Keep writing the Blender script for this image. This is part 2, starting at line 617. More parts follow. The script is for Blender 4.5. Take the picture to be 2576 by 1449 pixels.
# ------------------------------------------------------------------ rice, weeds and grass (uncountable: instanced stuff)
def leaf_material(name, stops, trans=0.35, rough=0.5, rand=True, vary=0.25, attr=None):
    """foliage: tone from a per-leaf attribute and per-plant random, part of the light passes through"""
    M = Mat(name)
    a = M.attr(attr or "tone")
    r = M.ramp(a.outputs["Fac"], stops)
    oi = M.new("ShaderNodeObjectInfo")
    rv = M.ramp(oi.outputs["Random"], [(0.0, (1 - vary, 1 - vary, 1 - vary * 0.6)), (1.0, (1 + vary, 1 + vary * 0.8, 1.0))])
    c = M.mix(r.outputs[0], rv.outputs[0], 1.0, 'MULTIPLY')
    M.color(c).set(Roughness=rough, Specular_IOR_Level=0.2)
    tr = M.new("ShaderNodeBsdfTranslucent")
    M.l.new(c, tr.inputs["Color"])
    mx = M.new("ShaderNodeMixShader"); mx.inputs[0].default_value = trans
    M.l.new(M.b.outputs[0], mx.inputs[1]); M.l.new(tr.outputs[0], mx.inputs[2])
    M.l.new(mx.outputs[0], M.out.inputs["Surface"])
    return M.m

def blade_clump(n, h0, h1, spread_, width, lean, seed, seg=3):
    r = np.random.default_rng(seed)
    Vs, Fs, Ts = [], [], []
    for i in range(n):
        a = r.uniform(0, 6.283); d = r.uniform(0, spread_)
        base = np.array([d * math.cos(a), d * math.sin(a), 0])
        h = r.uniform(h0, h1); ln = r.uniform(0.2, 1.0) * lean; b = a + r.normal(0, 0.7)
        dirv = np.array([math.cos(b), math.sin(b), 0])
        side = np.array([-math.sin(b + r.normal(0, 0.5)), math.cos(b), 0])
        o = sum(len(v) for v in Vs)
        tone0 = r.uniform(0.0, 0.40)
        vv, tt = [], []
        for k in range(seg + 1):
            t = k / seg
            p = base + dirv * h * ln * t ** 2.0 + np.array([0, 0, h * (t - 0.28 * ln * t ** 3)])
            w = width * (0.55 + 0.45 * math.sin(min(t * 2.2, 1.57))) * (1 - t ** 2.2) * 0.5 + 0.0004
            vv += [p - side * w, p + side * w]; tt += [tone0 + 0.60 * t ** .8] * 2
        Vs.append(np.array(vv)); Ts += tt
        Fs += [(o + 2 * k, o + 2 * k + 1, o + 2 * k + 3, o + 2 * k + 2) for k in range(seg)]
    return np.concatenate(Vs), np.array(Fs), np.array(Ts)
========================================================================
**Exercise description**. Reproduce the material above without altering a single character.

**Exercise result**.
Keep writing the Blender script for this image. This is part 2, starting at line 617. More parts follow. The script is for Blender 4.5. Take the picture to be 2576 by 1449 pixels.
# ------------------------------------------------------------------ rice, weeds and grass (uncountable: instanced stuff)
def leaf_material(name, stops, trans=0.35, rough=0.5, rand=True, vary=0.25, attr=None):
    """foliage: tone from a per-leaf attribute and per-plant random, part of the light passes through"""
    M = Mat(name)
    a = M.attr(attr or "tone")
    r = M.ramp(a.outputs["Fac"], stops)
    oi = M.new("ShaderNodeObjectInfo")
    rv = M.ramp(oi.outputs["Random"], [(0.0, (1 - vary, 1 - vary, 1 - vary * 0.6)), (1.0, (1 + vary, 1 + vary * 0.8, 1.0))])
    c = M.mix(r.outputs[0], rv.outputs[0], 1.0, 'MULTIPLY')
    M.color(c).set(Roughness=rough, Specular_IOR_Level=0.2)
    tr = M.new("ShaderNodeBsdfTranslucent")
    M.l.new(c, tr.inputs["Color"])
    mx = M.new("ShaderNodeMixShader"); mx.inputs[0].default_value = trans
    M.l.new(M.b.outputs[0], mx.inputs[1]); M.l.new(tr.outputs[0], mx.inputs[2])
    M.l.new(mx.outputs[0], M.out.inputs["Surface"])
    return M.m

def blade_clump(n, h0, h1, spread_, width, lean, seed, seg=3):
    r = np.random.default_rng(seed)
    Vs, Fs, Ts = [], [], []
    for i in range(n):
        a = r.uniform(0, 6.283); d = r.uniform(0, spread_)
        base = np.array([d * math.cos(a), d * math.sin(a), 0])
        h = r.uniform(h0, h1); ln = r.uniform(0.2, 1.0) * lean; b = a + r.normal(0, 0.7)
        dirv = np.array([math.cos(b), math.sin(b), 0])
        side = np.array([-math.sin(b + r.normal(0, 0.5)), math.cos(b), 0])
        o = sum(len(v) for v in Vs)
        tone0 = r.uniform(0.0, 0.40)
        vv, tt = [], []
        for k in range(seg + 1):
            t = k / seg
            p = base + dirv * h * ln * t ** 2.0 + np.array([0, 0, h * (t - 0.28 * ln * t ** 3)])
            w = width * (0.55 + 0.45 * math.sin(min(t * 2.2, 1.57))) * (1 - t ** 2.2) * 0.5 + 0.0004
            vv += [p - side * w, p + side * w]; tt += [tone0 + 0.60 * t ** .8] * 2
        Vs.append(np.array(vv)); Ts += tt
        Fs += [(o + 2 * k, o + 2 * k + 1, o + 2 * k + 3, o + 2 * k + 2) for k in range(seg)]
    return np.concatenate(Vs), np.array(Fs), np.array(Ts)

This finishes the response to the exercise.